Fear of Exams

Everyone has fears in some form of the other. The ‘Fear’ of ‘exams’ somehow lives through one’s life time. Off late I find this fear far greater in students, they are simply terrified….

Why should not they be, after all educational institutions actually spend more time in conducting exams and exam related activities than imparting education/knowledge. I am not joking; the schools in Kerala opened in the first week of June, and I am to believe that the FA1 assessments are over and the results published in most schools! What worries me more here is that the exam culture is inducing a results based approach to life, as in ‘What will I get if I do this activity? What are my benefits? Will I be able to brag about this to others?’ Now, the fear of exams is primarily because of the fear of failure. However in schools one does not have a choice, so everyone goes through the process of exams and ensures that the exam has been cleared by hook or crook. However in real life exams don’t come announced.. And the so called failure of exams in life is taken seriously by the folks around. It even goes to the extent of being ridiculed and the individual is considered a LOOSER!

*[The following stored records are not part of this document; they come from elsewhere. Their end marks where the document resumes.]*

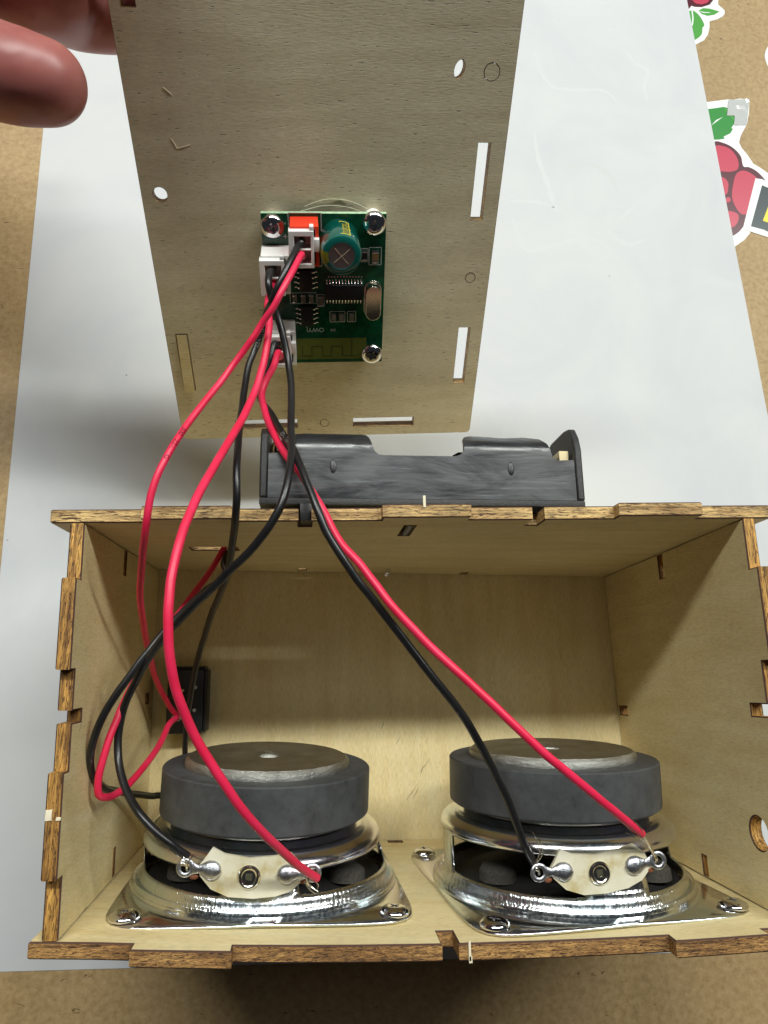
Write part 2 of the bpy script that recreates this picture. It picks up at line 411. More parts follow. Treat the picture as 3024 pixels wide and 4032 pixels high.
# ------------------------------------------------------------------ the setting: table and paper
TZ = -3.25
bm = bmesh.new(); box(bm, -700, 900, -400, 1300, TZ-18, TZ)
o = fin(bm, 'table_top', M_mdf); o['kind'] = 'structure'
o['label'] = 'speckled brown hardboard table top'

pz = -3.0
tl = onz(204,160,pz); l2 = onz(0,2260,pz); bl = onz(50,3825,pz); br = onz(2645,3752,pz); tr = onz(2705,0,pz); r2 = onz(3024,1640,pz)
def isect(a,b_,c_,d_):
    x1,y1,x2,y2,x3,y3,x4,y4 = a.x,a.y,b_.x,b_.y,c_.x,c_.y,d_.x,d_.y
    D_ = (x1-x2)*(y3-y4)-(y1-y2)*(x3-x4)
    return ((x1*y2-y1*x2)*(x3-x4)-(x1-x2)*(x3*y4-y3*x4))/D_, ((x1*y2-y1*x2)*(y3-y4)-(y1-y2)*(x3*y4-y3*x4))/D_
cBL = isect(tl,l2,bl,br); cBR = isect(tr,r2,bl,br)
ul = (tl-l2).normalized(); ur = (tr-r2).normalized()
HP = 470.0
pts = [cBL, cBR, (cBR[0]+ur.x*HP, cBR[1]+ur.y*HP), (cBL[0]+ul.x*HP, cBL[1]+ul.y*HP)]
bm = bmesh.new(); prism(bm, pts, pz-0.10, pz)
tag(fin(bm, 'paper_sheet', M_paper), 'large white paper sheet lying on the table under the box', 'paper')

paper = bpy.data.objects['paper_sheet']
M_ghost = simple('paper_show_through', (0.66,0.674,0.674), 0.62, spec=0.25); M_ghost2 = simple('paper_show_through_grey', (0.62,0.636,0.634), 0.62, spec=0.25)
for gi, (P, wd, mt_) in enumerate((([(340,170),(380,300),(460,400),(600,422),(800,430),(900,520)],1.6,M_ghost), ([(930,160),(985,235),(1080,300),(1055,400),(1080,500)],1.8,M_ghost),
      ([(340,700),(360,850),(430,1050),(475,1190),(500,1220)],2.0,M_ghost), ([(150,1150),(280,1148),(400,1162),(470,1190)],1.3,M_ghost), ([(190,1250),(235,1380),(290,1470),(480,1430),(700,1390),(840,1480),(720,1560)],1.7,M_ghost),
      ([(810,1330),(870,1390),(960,1430),(1060,1400)],2.2,M_ghost), ([(520,960),(600,915),(700,905),(840,990),(880,1100)],2.4,M_ghost2), ([(880,1290),(930,1240),(1000,1180)],1.4,M_ghost))):
    c_ = catmull([onz(1900+x*0.6028, 100+y*0.6028, pz) for x,y in P], 6)
    bm = bmesh.new(); A_ = []
    for i in range(len(c_)):
        t_ = (c_[min(i+1,len(c_)-1)]-c_[max(i-1,0)]).normalized(); n_ = Vector((-t_.y,t_.x,0)); q_ = wd*0.5*(0.15+0.85*math.sin(PI*i/(len(c_)-1))**0.6)*(1+0.3*math.sin(i*1.7+gi))
        A_.append((bm.verts.new(c_[i]+n_*q_+Vector((0,0,0.006))), bm.verts.new(c_[i]-n_*q_+Vector((0,0,0.006)))))
    for a_, b_ in zip(A_, A_[1:]): bm.faces.new((a_[0],a_[1],b_[1],b_[0]))
    fin(bm, 'show_through_mark', mt_, paper)

# ------------------------------------------------------------------ the plywood box (lying on its back, open side up)
W_, H_, D_ = 146.0, 80.86, 78.49; T_ = 3.0
def off(px, z, ideal): p = onz(px[0],px[1],z); return Vector((p.x-ideal[0], p.y-ideal[1], 0))
CO = {(0,0,0): off((575,3316),0,(0,0)), (1,0,0): Vector((0.6,-2.0,0)), (0,1,0): off((626,2243),0,(0,H_)), (1,1,0): off((2378,2271),0,(W_,H_)),
      (0,0,1): off((228,3707),D_,(0,0)), (1,0,1): Vector((0.3,-3.3,0)), (0,1,1): off((334,2059),D_,(0,H_)), (1,1,1): off((2923,2041),D_,(W_,H_))}
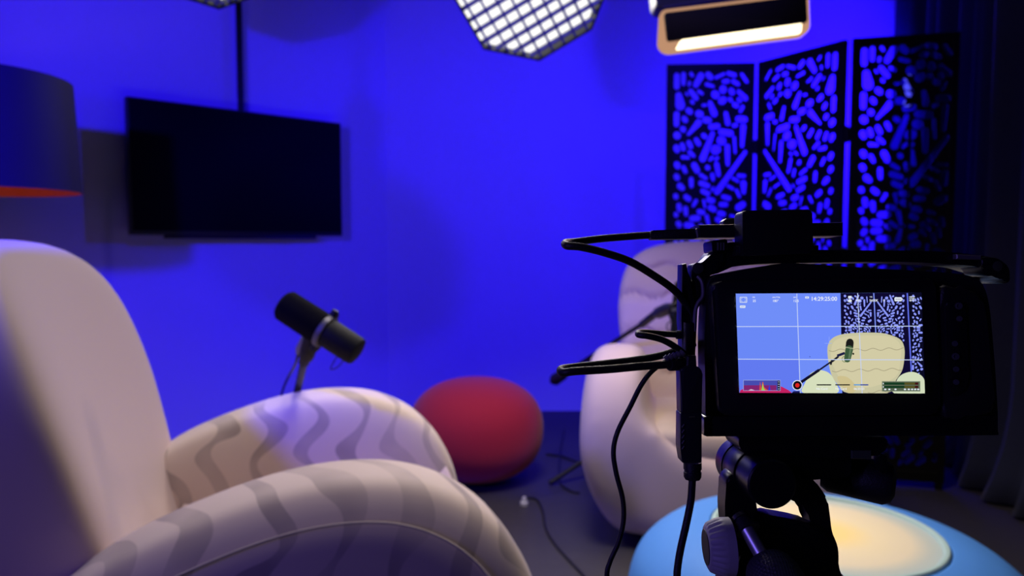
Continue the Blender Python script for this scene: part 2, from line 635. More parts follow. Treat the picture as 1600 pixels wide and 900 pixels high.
    for t in range(3200):
        x, y = rn.uniform(x0, x1_), rn.uniform(y0, y1_)
        a = 1.2 + 1.3 * math.sin(x * 14 + y * 9) + rn.uniform(-0.3, 0.3)
        big = t < 2600
        l = rn.uniform(0.010, 0.020) if big else rn.uniform(0.006, 0.010)
        r = rn.uniform(0.0085, 0.0115) if big else rn.uniform(0.0075, 0.0095)
        c = [x - l * math.cos(a), y - l * math.sin(a), x + l * math.cos(a), y + l * math.sin(a), r, r * 0.8]
        m = fit(c)
        if m >= 0.9:
            c[4] *= m
            c[5] *= m
            placed.append(pts(c))
            ok.append(c)
    return ok


HOLES = leaf_holes()


def fret_mesh(mirror):
    cu = bpy.data.curves.new('fret', 'CURVE')
    cu.dimensions = '2D'
    cu.fill_mode = 'BOTH'
    cu.extrude = 0.005

    def spl(P):
        sp = cu.splines.new('POLY')
        sp.points.add(len(P) - 1)
        for i, (x, y) in enumerate(P):
            sp.points[i].co = ((PW - x) if mirror else x, PH - y, 0, 1)
        sp.use_cyclic_u = True
    e = 0.024
    spl([(e, e), (PW - e, e), (PW - e, PH - e), (e, PH - e)])
    for x1, y1, x2, y2, r1, r2 in HOLES:
        a = math.atan2(y2 - y1, x2 - x1)
        P = []
        for k in range(6):
            t = a + math.pi / 2 + math.pi * k / 5
            P.append((x1 + r1 * math.cos(t), y1 + r1 * math.sin(t)))
        for k in range(6):
            t = a - math.pi / 2 + math.pi * k / 5
            P.append((x2 + r2 * math.cos(t), y2 + r2 * math.sin(t)))
        spl(P)
    ob = bpy.data.objects.new('fret_tmp', cu)
    COL.objects.link(ob)
    dg = bpy.context.evaluated_depsgraph_get()
    me = bpy.data.meshes.new_from_object(ob.evaluated_get(dg))
    bpy.data.objects.remove(ob)
    return me


fret = {False: fret_mesh(False), True: fret_mesh(True)}
div = thing('folding_screen', 'black three-panel folding screen with fretwork leaf cut-outs', 'room divider', (DP[1].x, DP[1].y, 0))
for i in range(3):
    a, b = DP[i], DP[i + 1]
    d = (b - a)
    L = d.length
    d.normalize()
    nrm = Vector((-d.y, d.x, 0))
    g = 0.013
    A = a + d * g
    wid = L - 2 * g
    rot = Matrix((d, nrm, Vector((0, 0, 1)))).transposed()
    bm = new()
    e = 0.028
    sx = wid / PW
    for (u, v, su, sv) in ((e / 2, PH / 2, e, PH), (PW - e / 2, PH / 2, e, PH)):
        add_box(bm, A + d * (u * sx) + Vector((0, 0, DZ + v)), (su * sx, 0.024, sv), rot, 0.002, 1)
    for v in (0.022, PH - 0.015):
        add_box(bm, A + d * (wid / 2) + Vector((0, 0, DZ + v)), ((PW - 2 * e) * sx, 0.022, 0.044 if v < 1 else 0.03), rot, 0.002, 1)
    pn = obj('panel', bm, M_SCREENWOOD, div, smooth=False)
    fm = fret[i == 1].copy()
    M = Matrix.Translation(A + Vector((0, 0, DZ))) @ (Matrix((d * sx, Vector((0, 0, 1)), -nrm)).transposed()).to_4x4()
    fm.transform(M)
    bm = new()
    bm.from_mesh(fm)
    obj('fretwork', bm, M_SCREENWOOD, pn, smooth=False)
    for u in (0.02, wid - 0.02):
        bm = new()
        add_box(bm, A + d * u + Vector((0, 0, DZ / 2)), (0.03, 0.024, DZ), rot, 0.002, 1)
        obj('foot', bm, M_SCREENWOOD, pn, smooth=False)
for a in DP[1:3]:
    for z in (0.3, 1.0, 1.52):
        bm = new()
        add_cyl(bm, (a.x, a.y, z - 0.035), (a.x, a.y, z + 0.035), 0.009, n=10)
        add_box(bm, (a.x, a.y, z), (0.036, 0.008, 0.06), None, 0.001, 1)
        obj('hinge', bm, M_BLKMET, div)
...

This leads to the most important trait that is observed in individuals today, “Let someone start, I will follow”, “just in case there is a failure I will have someone to point fingers at!” Where has all this fear come from? And what is the solution ? Seriously I have no clue. Sometimes I feel life has become too easy these days. The stress to “live” has been replaced by the stress “to live better than my neighbour” The same is the case with children, they are under tremendous stress to perform at school and everywhere else. We as parents never leave a chance to ridicule them or compare someone else with them. I can hear a lot of voices shouting at me, “Come on don’t be ridiculous, we never ridicule our child”. You are right, I kind of agree, however what we don’t realise is that we unconsciously do things, or say things that gets interpreted in the form of a ridicule. The children of this generation are super intelligent, smart, and sensitive. They can sense un-spoken words, they may never challenge you, however the experience gets stored.

Hence it is important for children to experience failure, and accept it as a part of life. As parents we need to allow our child to FAIL, sometimes knowingly, support and guide them through the failure. They need to realise that failure is part of life and it is part and parcel of every individual. Have you bitten your tongue? I am sure each one of us has, now isn’t that a failure of the co-ordination system or some aspect of our human body, that allowed this event to happen. But then we don’t keep a track of it or make a list. What I trying to say is that there are so many such subtle failures that happen with us or around us, which we don’t care, hence let’s take the slightly bigger forms of failure also casually.

Something that struck me recently between my childhood and the present is near extinction of Story Telling. Story telling mostly or always happens in the mother tongue. Story telling was always an integral part of our culture, however the invasion of the ’idiot box’ and hordes of cable channels, have eroded into the minds of children, who instead of learning about their own culture live in a bubble formed by the utopian stories of foreign culture. The Jataka Tales, Hitopadesha, Mulla Naseeruddin and the likes of them impart knowledge, bring us closer to nature, teach ahimsa, and above all develop the humane in the human being. All these forms of stories have situations of failures which are never highlighted as failures. Hence right from the tender age these stories formed invisible armour against the negativities of failure, and hence failures were handled better.

The fear of failures evolves into the fear of exams and this evolves into the procrastination to start any activity, for in their minds they have already seen the failure and hence do not want to experience the success.